26.10.12

テイストとスノッブ Taste and Snob



以下、facebookに書いた文の再録です。


10月23日(火)
アートではいろいろなことがトライできるが、「テイスト」のことをアートだと感じている人は、なんらかの「テイスト」のモデルの範疇でつくるだろう。たとえば、最近は「スタジオ」的な場所を作るのが、流行みたいだ。何気なく見せているけど、わざわざ、コンパネむき出しみたいなテーブルや仕切りをつくったり、PCを何気なく置いてみたり。自然に見せて、それもテイスト。パフォーマンスアートでも、わざわざ、黒いゴミ袋を使ったりする人があるのも、実のところは「テイスト」。普段着の演出。綿々と続くのは「私

のこと」というテーマだ。これは誰でも取りかかりやすいし、他人につっこみを入れられないですむし、共有もしやすい。誰も考えてないことをするには、誰にも「テイスト」を理解されないリスクもある。つまりのところなんでもいいし、流行のことをしたければする、みたいなこと。

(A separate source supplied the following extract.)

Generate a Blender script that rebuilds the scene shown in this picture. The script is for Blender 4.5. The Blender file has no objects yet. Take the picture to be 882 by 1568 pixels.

似ていてちょっと違った価値観として「スノッブ」というのがある。私的にはこっちの方が面白いかもしれない。「テイスト」派の方は、けっこう、まじめだったりするが、「スノッブ」派は不真面目を恥じない。まあ、どちらも表面的な話。大事なのは、楽しみながら、サバイバルすることだ、誰にとっても。それが、結果的に「リアリティ」になると思う。





10月24日(水)

テイストとスノッブの話の続き。



公共という話になると、「役に立たない」「正しくない」ことというのは、肩身が狭くなると感じがちだ。しかし、人間は、役に立たないけど楽しいこと、というのを抜きに生きていくと、かならずや、抑圧的になると思う。だから、酒場のだじゃれやぐだぐだ話、どうでもいい朝のあいさつ、商店街のおばちゃんやおじさんのつまんない世間話が、自然に生まれて来る。公衆トイレの落書きや、2チャンネル的なものなども、それに含まれる。そのくだらなさを、ソフィストケートしたものが
、アートなんだと、私は思っている。あるいは、錬金術的に「くだらなくない何か」のように変身させる。

そして、アートの中の2つの方向。中産階級のいい大人は、テイストを好む。安心して鑑賞できるよく手をかけた感じで、技のある「くだらない」もの。ある程度は「正し」しそうに見せたりもするかもしれない。大人だもんね、当然だ。一方、スノッブは、若者と金持が好むものだ。「くだらなさ」を極める、ひねりのある、思いつかないような「くだらなさ」。偽悪的になったりもする。そして「おれたちにしかわからないかもね」なんてポーズもとる。金持も別の意味で、占有的。なぜって、それが楽しいから。
若者でも金持でもないスノッブは、どうするのか。
それが、私の問題。でも、仲間はいるって感じがする。